Electronics > Projects, Designs, and Technical Stuff
Electrostatic vidicons?
Dave92F1:
I want to play around with an analog TV system using non-raster scanning - I want to try spiral scanning, etc., to see what that looks like.
My idea is to have a microcontroller drive the X/Y deflection of a vidicon and also of a (black-and-white) CRT for display. (Or, use an oscilloscope for display).
Would an electrostatically-deflected vidicon be better for this than a magnetically-deflected one? The only electrostatic vidicons I can find on eBay are Soviet LI-441 and LI-475 types.
One vendor ( https://www.ebay.com/itm/Russia-USSR-Vidicon-Vacuum-Tube-LI441-with-deflection-system-OS-5-MilitaryCamera/162951316269 ) is selling one "with deflection system", which confuses me because I thought electrostatic vidicons did all the deflection with voltages at the tube pins (no yoke or anything external to the tube). Am I confused?
I don't know much about this stuff; am trying to learn. Any thoughts from people who know more would be helpful!
jopapeca:
Hi
If you look closer you could see the cable that connects to the deflection could, the outer metallic case are the deflection coils.
I had use those in the past in rx imaging.
Paulo
Enviado do meu SM-G935F através do Tapatalk
chris_leyson:
THOMSON-CSF manufactured a few electrostatic deflection vidicons https://frank.pocnet.net/other/ThomsonCSF/ThomsonCSF_Special-Vidicons_1971.pdf
james_s:
You'll probably have to go with electrostatic if you want to do something like a spiral scan, conventional vidicons use a deflection yoke designed for TV scan frequencies, the horizontal is wound for a much higher frequency than the vertical.
CatalinaWOW:
This is really spoilsporting, but if you are interested in the image artifacts from various scan mechanisms you could just simulate it. Do it all on your PC. Might not be able to generate video frame rates, but you could generate however many frames you want and then play back at full rate. I've seen this done with a number of systems. Some back when it was a real technical challenge, but computer hardware and software has really come a long way.

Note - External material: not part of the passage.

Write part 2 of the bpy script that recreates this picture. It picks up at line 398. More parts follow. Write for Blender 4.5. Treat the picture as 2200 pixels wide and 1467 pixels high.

If you are interested in the artifacts from the processing train you can still do it in simulation, but it is much harder to do, and nearly impossible to know if it is "right". But that isn't totally different from building an analog setup. You can't really know how much of the artifacts are intrinsic to the scan method and processing and how much is due to your specific implementation. I have run into a couple of cases of folks building something to establish feasibility, deciding it isn't feasible, and then finding later they had botched something in the build (or to be more fair, in many cases missed the simple and clever technique that eliminated a huge part of the problems.).